[Items from a data source]
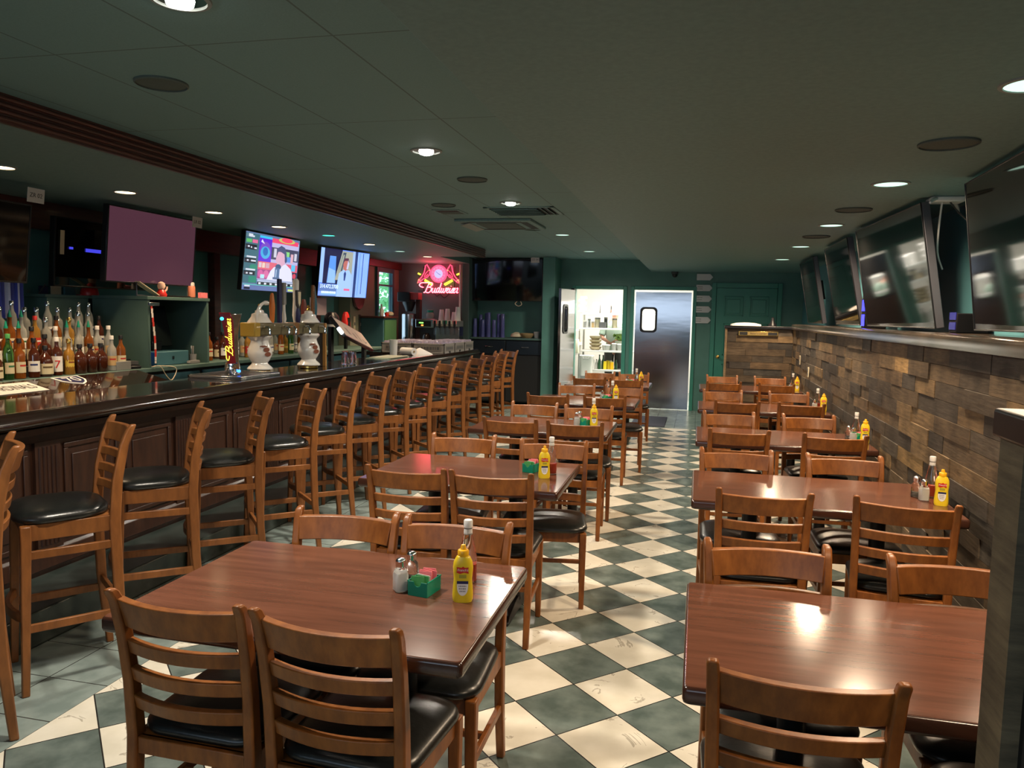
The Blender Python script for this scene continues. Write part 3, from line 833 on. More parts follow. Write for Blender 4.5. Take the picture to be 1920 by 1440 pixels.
tag(rise.build('bottle_riser', M['black_matte'], bevel=0.003), 'black stepped riser carrying the back rows of liquor bottles', 'riser')
ORDN = ['first', 'second', 'third', 'fourth', 'fifth', 'sixth', 'seventh', 'eighth', 'ninth', 'tenth', 'eleventh', 'twelfth', 'thirteenth', 'fourteenth']
rows = [('front', -4.82, 4.42, 1.0905, [4, 3, 0, 1, 4, 11, 5, 12, 12, 12, 2, 0]),
        ('second', -4.955, 4.42, 1.1705, [13, 1, 7, 7, 0, 12, 2, 6, 6, 7, 2, 2]),
        ('third', -5.085, 4.46, 1.2505, [9, 3, 1, 7, 6, 13, 10, 0, 5, 8, 8, 1]),
        ('rear', -5.22, 4.50, 1.3305, [0, 8, 9, 10, 8, 10, 10, 8, 10, 10, 8, 8])]
rb = random.Random(5)
for nm, x, y0, z, ks in rows:
    for q, k in enumerate(ks):
        y = y0 + 0.112 * q + rb.uniform(-0.008, 0.008) + (0.02 if nm != 'front' else 0)
        place_bottle(k, x + rb.uniform(-0.006, 0.006), y, z, f'{KINDS_[k]["d"]}, {ORDN[q]} in the {nm} row left of the register', 'liquor bottles on the back counter', rb.uniform(-0.9, 0.0))
# more bottles past the register, behind the beer taps
more = [0, 12, 1, 4, 8, 9, 13, 2, 3, 1, 8, 13, 9, 2, 3, 5, 0, 8, 6, 1, 7, 2]
for q, k in enumerate(more):
    x, y = (-4.93 if q % 2 == 0 else -5.08), 7.05 + 0.095 * q * 1.25
    place_bottle(k, x, y, 1.0905, f'{KINDS_[k]["d"]}, {ORDN[q // 2]} {"front" if q % 2 == 0 else "back"} one right of the register', 'liquor bottles behind the beer taps', rb.uniform(-0.8, 0.1))

# ------------------------------------------------------------------ register cabinet
reg = thing('register_cabinet', 'grey green open cabinet housing the cash register', 'cabinet')
MB().bx(-5.34, -4.76, 5.93, 5.96, 1.0905, 1.70).build('side_panel', M['teal_grey'], reg)
MB().bx(-5.34, -4.76, 6.78, 6.81, 1.0905, 1.70).build('side_panel', M['teal_grey'], reg)
MB().bx(-5.34, -4.75, 5.92, 6.82, 1.70, 1.73).build('top_panel', M['teal_grey'], reg, bevel=0.003)
MB().bx(-5.34, -5.31, 5.96, 6.78, 1.0905, 1.70).build('back_panel', M['black_matte'], reg)
po = thing('cash_register', 'black cash register monitor on a dark blue box', 'register', (-5.0, 6.36, 1.0905))
MB().bx(-0.20, 0.16, -0.22, 0.24, 0, 0.13).build('cash_drawer', M['teal_blue'], po, bevel=0.008)
MB().bx(0.16, 0.164, -0.01, 0.02, 0.055, 0.085).build('lock', M['chrome'], po)
Rt = Matrix.Rotation(math.radians(-12), 3, 'Y')
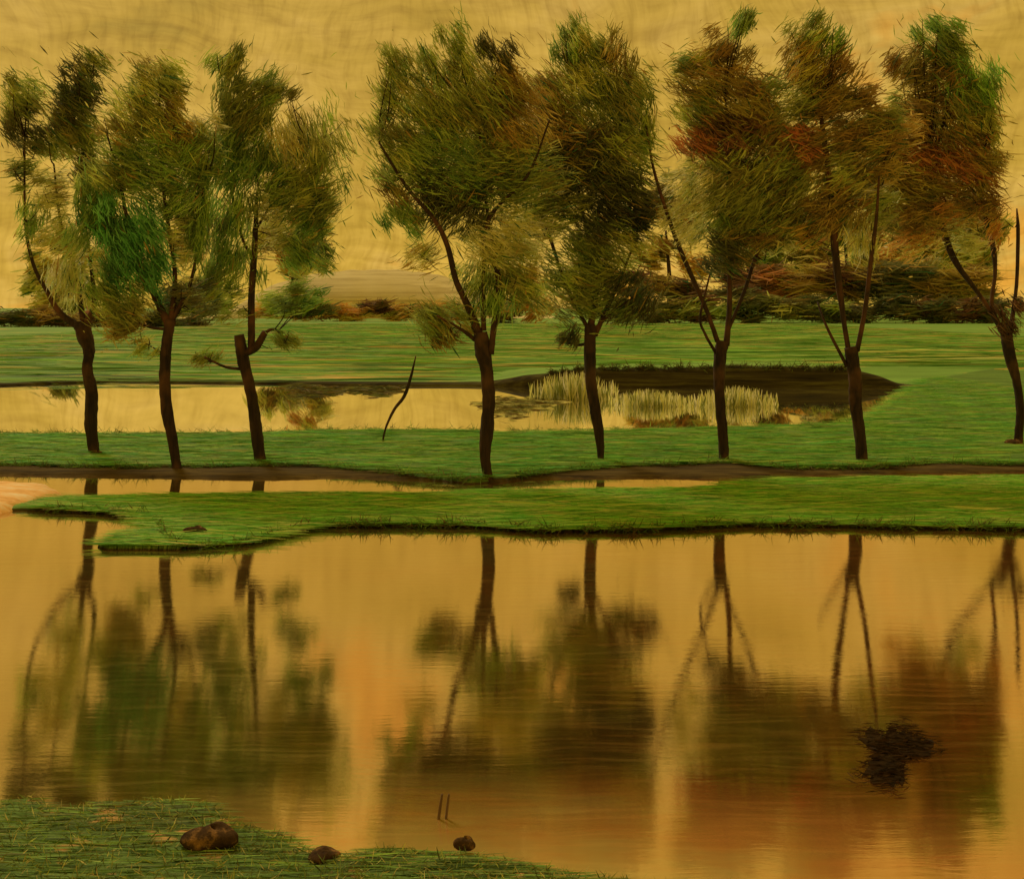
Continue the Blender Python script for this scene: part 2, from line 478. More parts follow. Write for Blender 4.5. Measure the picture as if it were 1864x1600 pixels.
# near bank at the viewer's feet
def near_bank():
    pts = [(-900, 1440), (-100, 1452), (0, 1470), (60, 1452), (120, 1476), (200, 1462), (330, 1458), (400, 1470), (440, 1502), (520, 1524), (600, 1562), (700, 1548), (800, 1556), (900, 1562), (960, 1578), (1030, 1592), (1150, 1606), (1500, 1625), (1900, 1640), (2600, 1660)]
    b = curve_fn(pts, 0)
    nx, ny = 420, 60
    xs = np.linspace(-6, 6, nx)
    yb = b(xs) + 0.012 * rng.normal(size=nx) + 0.02 * np.sin(xs * 17)
    t = np.linspace(0, 1, ny) ** 0.6
    Y = (-4) * (1 - t[:, None]) + yb[None] * t[:, None]
    X = np.repeat(xs[None], ny, 0)
    e = yb[None] - Y
    Z = 0.05 * np.clip(e / 0.15, 0, 1) ** 0.7 + 0.12 * np.clip(e - 0.3, 0, 3) * 0.25 + 0.012 * np.sin(X * 9 + Y * 4) * np.sin(Y * 13 + X) * np.clip(e * 4, 0, 1)
    Z[e <= 1e-4] = -0.15
    i = (np.arange(ny - 1)[:, None] * nx + np.arange(nx - 1)[None]).reshape(-1)
    return link('near_bank', np.stack([X, Y, Z], -1).reshape(-1, 3), np.stack([i, i + 1, i + nx + 1, i + nx], 1), M_near, smooth=True), b
nb, NB = near_bank()
tag(nb, kind='structure')
# orange sand at the left end of the bank
def sand():
    c = P(-28, 914, dist(914))
    V, n, rings = [], 60, 8
    for r in range(rings + 1):
        for k in range(n):
            a = 2 * math.pi * k / n
            q = r / rings * (1 + 0.10 * math.sin(3 * a + 1) + 0.05 * math.sin(7 * a))
            V.append((c.x + math.cos(a) * 0.95 * q, c.y + math.sin(a) * 1.7 * q, 0.16 * max(0, 1 - (r / rings) ** 5) - (0.05 if r == rings else 0)))
    f = [(r * n + k, r * n + (k + 1) % n, (r + 1) * n + (k + 1) % n, (r + 1) * n + k) for r in range(rings) for k in range(n)]
    return link('sand', V, f, M_sand, smooth=True)
tag(sand(), kind='structure')

# pale hill far behind the gap between the willows
def hill():
    D, n, k = 320.0, 90, 24
    V = []
    top = [(420, 575), (500, 520), (560, 500), (640, 492), (720, 491), (800, 500), (850, 520), (930, 575)]
    tx = np.array([(a - CX) / F * D for a, _ in top]); tz = np.array([H - (b - HY) / F * D for _, b in top])
    xs = np.linspace(tx[0] - 12, tx[-1] + 12, n)
    for j in range(k):
        s = j / (k - 1) * 2 - 1
        for x in xs:
            z = np.interp(x, tx, tz)
            V.append((x, D + 28 * s, max(-0.2, (z + 0.2) * (1 - s * s) ** 0.6 - 0.2 + 0.12 * math.sin(x * .9 + s * 5))))
    i = (np.arange(k - 1)[:, None] * n + np.arange(n - 1)[None]).reshape(-1)
    return link('hill', V, np.stack([i, i + 1, i + n + 1, i + n], 1), M_hill, smooth=True)
tag(hill(), kind='structure')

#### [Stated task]
Every line of the data should be copied as it stands, without the images.

#### [Response to the task]
The Blender Python script for this scene continues. Write part 3, from line 833 on. More parts follow. Write for Blender 4.5. Take the picture to be 1920 by 1440 pixels.
tag(rise.build('bottle_riser', M['black_matte'], bevel=0.003), 'black stepped riser carrying the back rows of liquor bottles', 'riser')
ORDN = ['first', 'second', 'third', 'fourth', 'fifth', 'sixth', 'seventh', 'eighth', 'ninth', 'tenth', 'eleventh', 'twelfth', 'thirteenth', 'fourteenth']
rows = [('front', -4.82, 4.42, 1.0905, [4, 3, 0, 1, 4, 11, 5, 12, 12, 12, 2, 0]),
        ('second', -4.955, 4.42, 1.1705, [13, 1, 7, 7, 0, 12, 2, 6, 6, 7, 2, 2]),
        ('third', -5.085, 4.46, 1.2505, [9, 3, 1, 7, 6, 13, 10, 0, 5, 8, 8, 1]),
        ('rear', -5.22, 4.50, 1.3305, [0, 8, 9, 10, 8, 10, 10, 8, 10, 10, 8, 8])]
rb = random.Random(5)
for nm, x, y0, z, ks in rows:
    for q, k in enumerate(ks):
        y = y0 + 0.112 * q + rb.uniform(-0.008, 0.008) + (0.02 if nm != 'front' else 0)
        place_bottle(k, x + rb.uniform(-0.006, 0.006), y, z, f'{KINDS_[k]["d"]}, {ORDN[q]} in the {nm} row left of the register', 'liquor bottles on the back counter', rb.uniform(-0.9, 0.0))
# more bottles past the register, behind the beer taps
more = [0, 12, 1, 4, 8, 9, 13, 2, 3, 1, 8, 13, 9, 2, 3, 5, 0, 8, 6, 1, 7, 2]
for q, k in enumerate(more):
    x, y = (-4.93 if q % 2 == 0 else -5.08), 7.05 + 0.095 * q * 1.25
    place_bottle(k, x, y, 1.0905, f'{KINDS_[k]["d"]}, {ORDN[q // 2]} {"front" if q % 2 == 0 else "back"} one right of the register', 'liquor bottles behind the beer taps', rb.uniform(-0.8, 0.1))

# ------------------------------------------------------------------ register cabinet
reg = thing('register_cabinet', 'grey green open cabinet housing the cash register', 'cabinet')
MB().bx(-5.34, -4.76, 5.93, 5.96, 1.0905, 1.70).build('side_panel', M['teal_grey'], reg)
MB().bx(-5.34, -4.76, 6.78, 6.81, 1.0905, 1.70).build('side_panel', M['teal_grey'], reg)
MB().bx(-5.34, -4.75, 5.92, 6.82, 1.70, 1.73).build('top_panel', M['teal_grey'], reg, bevel=0.003)
MB().bx(-5.34, -5.31, 5.96, 6.78, 1.0905, 1.70).build('back_panel', M['black_matte'], reg)
po = thing('cash_register', 'black cash register monitor on a dark blue box', 'register', (-5.0, 6.36, 1.0905))
MB().bx(-0.20, 0.16, -0.22, 0.24, 0, 0.13).build('cash_drawer', M['teal_blue'], po, bevel=0.008)
MB().bx(0.16, 0.164, -0.01, 0.02, 0.055, 0.085).build('lock', M['chrome'], po)
Rt = Matrix.Rotation(math.radians(-12), 3, 'Y')
Continue the Blender Python script for this scene: part 2, from line 478. More parts follow. Write for Blender 4.5. Measure the picture as if it were 1864x1600 pixels.
# near bank at the viewer's feet
def near_bank():
    pts = [(-900, 1440), (-100, 1452), (0, 1470), (60, 1452), (120, 1476), (200, 1462), (330, 1458), (400, 1470), (440, 1502), (520, 1524), (600, 1562), (700, 1548), (800, 1556), (900, 1562), (960, 1578), (1030, 1592), (1150, 1606), (1500, 1625), (1900, 1640), (2600, 1660)]
    b = curve_fn(pts, 0)
    nx, ny = 420, 60
    xs = np.linspace(-6, 6, nx)
    yb = b(xs) + 0.012 * rng.normal(size=nx) + 0.02 * np.sin(xs * 17)
    t = np.linspace(0, 1, ny) ** 0.6
    Y = (-4) * (1 - t[:, None]) + yb[None] * t[:, None]
    X = np.repeat(xs[None], ny, 0)
    e = yb[None] - Y
    Z = 0.05 * np.clip(e / 0.15, 0, 1) ** 0.7 + 0.12 * np.clip(e - 0.3, 0, 3) * 0.25 + 0.012 * np.sin(X * 9 + Y * 4) * np.sin(Y * 13 + X) * np.clip(e * 4, 0, 1)
    Z[e <= 1e-4] = -0.15
    i = (np.arange(ny - 1)[:, None] * nx + np.arange(nx - 1)[None]).reshape(-1)
    return link('near_bank', np.stack([X, Y, Z], -1).reshape(-1, 3), np.stack([i, i + 1, i + nx + 1, i + nx], 1), M_near, smooth=True), b
nb, NB = near_bank()
tag(nb, kind='structure')
# orange sand at the left end of the bank
def sand():
    c = P(-28, 914, dist(914))
    V, n, rings = [], 60, 8
    for r in range(rings + 1):
        for k in range(n):
            a = 2 * math.pi * k / n
            q = r / rings * (1 + 0.10 * math.sin(3 * a + 1) + 0.05 * math.sin(7 * a))
            V.append((c.x + math.cos(a) * 0.95 * q, c.y + math.sin(a) * 1.7 * q, 0.16 * max(0, 1 - (r / rings) ** 5) - (0.05 if r == rings else 0)))
    f = [(r * n + k, r * n + (k + 1) % n, (r + 1) * n + (k + 1) % n, (r + 1) * n + k) for r in range(rings) for k in range(n)]
    return link('sand', V, f, M_sand, smooth=True)
tag(sand(), kind='structure')

# pale hill far behind the gap between the willows
def hill():
    D, n, k = 320.0, 90, 24
    V = []
    top = [(420, 575), (500, 520), (560, 500), (640, 492), (720, 491), (800, 500), (850, 520), (930, 575)]
    tx = np.array([(a - CX) / F * D for a, _ in top]); tz = np.array([H - (b - HY) / F * D for _, b in top])
    xs = np.linspace(tx[0] - 12, tx[-1] + 12, n)
    for j in range(k):
        s = j / (k - 1) * 2 - 1
        for x in xs:
            z = np.interp(x, tx, tz)
            V.append((x, D + 28 * s, max(-0.2, (z + 0.2) * (1 - s * s) ** 0.6 - 0.2 + 0.12 * math.sin(x * .9 + s * 5))))
    i = (np.arange(k - 1)[:, None] * n + np.arange(n - 1)[None]).reshape(-1)
    return link('hill', V, np.stack([i, i + 1, i + n + 1, i + n], 1), M_hill, smooth=True)
tag(hill(), kind='structure')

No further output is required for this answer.